Z udziałem prezydenta, marszałków Sejmu i Senatu, ministrów nowego rządu oraz posłów i senatorów w Sejmie ponownie zapalono świece chanukowe. Pierwszy raz uroczystość odbywała się we wtorek, ale została przerwana przez Grzegorza Brauna, który zgasił świece przy użyciu gaśnicy proszkowej i zaatakował jedną z uczestniczek.

W czwartek w Sejmie odbyła się uroczystość zapalenia świec chanukowych. Wzięli w niej udział m.in. prezydent Andrzej Duda, marszałkowie Sejmu i Senatu - Szymon Hołownia i Małgorzata Kidawa-Błońska oraz członkowie Prezydium Sejmu. Dwa dni wcześniej taką uroczystość zakłócił poseł Konfederacji Grzegorz Braun, który użył gaśnicy proszkowej, aby zgasić palące się świece.
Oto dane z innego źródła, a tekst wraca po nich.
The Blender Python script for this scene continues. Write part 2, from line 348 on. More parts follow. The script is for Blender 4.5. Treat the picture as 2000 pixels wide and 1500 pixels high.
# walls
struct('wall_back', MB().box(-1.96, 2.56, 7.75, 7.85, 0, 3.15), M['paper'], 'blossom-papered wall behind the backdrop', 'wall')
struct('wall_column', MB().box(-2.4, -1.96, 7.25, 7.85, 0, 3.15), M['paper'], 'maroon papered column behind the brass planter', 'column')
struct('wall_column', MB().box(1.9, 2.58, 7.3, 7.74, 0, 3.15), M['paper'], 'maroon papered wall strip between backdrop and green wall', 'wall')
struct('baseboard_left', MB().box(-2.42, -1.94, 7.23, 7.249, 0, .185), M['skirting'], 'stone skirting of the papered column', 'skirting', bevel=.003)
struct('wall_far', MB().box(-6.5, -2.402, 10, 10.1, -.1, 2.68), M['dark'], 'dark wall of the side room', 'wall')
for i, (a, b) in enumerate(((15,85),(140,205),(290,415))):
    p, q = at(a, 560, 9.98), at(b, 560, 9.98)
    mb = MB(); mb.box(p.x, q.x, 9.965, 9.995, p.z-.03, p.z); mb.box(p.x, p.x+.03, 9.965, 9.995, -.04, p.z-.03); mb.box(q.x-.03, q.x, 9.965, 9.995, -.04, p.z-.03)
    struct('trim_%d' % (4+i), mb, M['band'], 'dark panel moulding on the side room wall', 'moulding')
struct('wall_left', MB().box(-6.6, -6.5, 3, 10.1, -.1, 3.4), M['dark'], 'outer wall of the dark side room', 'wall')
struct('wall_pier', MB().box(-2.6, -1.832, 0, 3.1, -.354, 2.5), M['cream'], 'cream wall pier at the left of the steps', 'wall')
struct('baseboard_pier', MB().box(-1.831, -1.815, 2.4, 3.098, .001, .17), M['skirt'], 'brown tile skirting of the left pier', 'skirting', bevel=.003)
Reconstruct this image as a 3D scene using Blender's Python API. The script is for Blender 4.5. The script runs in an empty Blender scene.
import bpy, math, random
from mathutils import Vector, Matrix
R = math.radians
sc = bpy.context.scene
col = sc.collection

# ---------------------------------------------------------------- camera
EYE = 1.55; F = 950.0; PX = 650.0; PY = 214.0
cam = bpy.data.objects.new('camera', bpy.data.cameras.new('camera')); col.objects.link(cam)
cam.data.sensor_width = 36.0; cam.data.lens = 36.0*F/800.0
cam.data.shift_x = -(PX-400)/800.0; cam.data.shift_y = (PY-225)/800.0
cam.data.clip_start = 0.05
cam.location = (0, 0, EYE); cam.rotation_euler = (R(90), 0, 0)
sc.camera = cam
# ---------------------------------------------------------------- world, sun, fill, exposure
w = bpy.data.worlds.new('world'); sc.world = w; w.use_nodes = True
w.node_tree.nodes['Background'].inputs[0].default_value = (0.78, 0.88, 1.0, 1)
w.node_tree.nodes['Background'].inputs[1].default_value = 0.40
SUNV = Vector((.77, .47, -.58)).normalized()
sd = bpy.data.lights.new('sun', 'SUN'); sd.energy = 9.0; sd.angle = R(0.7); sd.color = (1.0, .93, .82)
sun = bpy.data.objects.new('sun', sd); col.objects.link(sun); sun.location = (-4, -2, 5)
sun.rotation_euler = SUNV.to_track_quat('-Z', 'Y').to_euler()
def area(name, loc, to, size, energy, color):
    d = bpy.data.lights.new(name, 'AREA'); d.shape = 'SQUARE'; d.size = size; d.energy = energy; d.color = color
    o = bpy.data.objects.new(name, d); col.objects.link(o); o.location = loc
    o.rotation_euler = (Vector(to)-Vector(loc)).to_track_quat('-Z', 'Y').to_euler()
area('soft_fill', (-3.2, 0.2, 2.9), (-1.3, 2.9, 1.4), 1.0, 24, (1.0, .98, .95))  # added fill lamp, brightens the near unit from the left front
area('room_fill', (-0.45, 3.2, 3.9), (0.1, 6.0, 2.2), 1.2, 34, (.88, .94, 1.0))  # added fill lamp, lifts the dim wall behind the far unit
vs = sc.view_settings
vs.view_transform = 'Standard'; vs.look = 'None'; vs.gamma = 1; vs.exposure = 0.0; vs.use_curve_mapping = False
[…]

Naczelny rabin Polski Michael Schudrich podkreślił, że podczas uroczystości są "wszyscy razem". Jak dodał, reakcją na zgaszenie menory chanukowej było ponowne zapalenie świec.

I to jest symbol naszej historii, to znaczy żydowskiej historii, to jest polska historia. To jest nie jedyny raz w historii, gdy ktoś starał się zgasić nasze światło, ale zawsze polska i żydowska historia będzie zapalać świeczki jeszcze raz. Nie mogą zgasić nas, ponieważ stoimy razem - powiedział Michael Schudrich.

Przewodniczący Chabad-Lubawicz w Polsce Szalom Dow Ber Stambler podziękował marszałkowi Szymonowi Hołowni za kolejne zaproszenie do Sejmu. Nie będziemy walczyć z mrokiem fizycznie, bo nie ma jak, nie ma po co - podkreślił.

Mrok będziemy rozpraszać przez światło i mamy szczęście, że małe światło może rozpraszać dużo mroku. To jest ta ceremonia, zapalenie świec chanukowych, zapalenie światła, tolerancja, wzajemny szacunek i wolność religii w pełnym tego słowa znaczeniu - powiedział rabin.

Jak zauważył, po raz pierwszy na uroczystości zapalenia świec chanukowych są razem prezydent i marszałek Sejmu. To właśnie Szymon Hołownia w imieniu całego Sejmu zapalił jedną ze świec.

"Braun chciał zrobić mrok, a zrobił dużo światła"

Rabin Szalom Dow Ber Stambler był w czwartek gościem Porannej rozmowy w RMF FM. Robert Mazurek pytał przewodniczącego Chabad-Lubawicz w Polsce o słowa Grzegorza Brauna, który mówił m.in., że walczy z satanistycznymi praktykami. Co jemu się kręciło w głowie, ja nie wiem. Podejrzewam, że to jest akcja antysemicka, ale również antypolska. To wizerunkowo mocno obraża Polaków na całym świecie - mówił rabin.

Trafiły mu się dwa wydarzenia naraz: expose i nowy rząd, którego on nie lubi, oraz naród żydowski, który ma swoje obchody i robi to sporo lat w Sejmie, więc postanowił zepsuć jedno i drugie - podkreślił gość RMF FM.

Proszę patrzeć nie na to, że pojedyncza osoba zrobiła coś strasznego, jako prowokacja, tylko proszę patrzeć na reakcje. Wielu obywateli Polski dzwoniło do mnie, mówiąc, że przepraszają i wstydzą się - zaznaczył rabin. Jeżeli Grzegorzowi Braunowi zależało na tym, żeby zrobić mrok, on zrobił bardzo dużo światła o charakterze tolerancji i szacunku - dodał.

Szalom Dow Ber Stambler był pytany także o to, dlaczego świece chanukowe mają płonąć akurat w polskim Sejmie. Palą się na całym świecie, czy to w parku przed Białym Domem, w centrum Berlina, czy Warszawy. To jest uniwersalny symbol wolności religijnej - podkreślił gość Porannej rozmowy w RMF FM.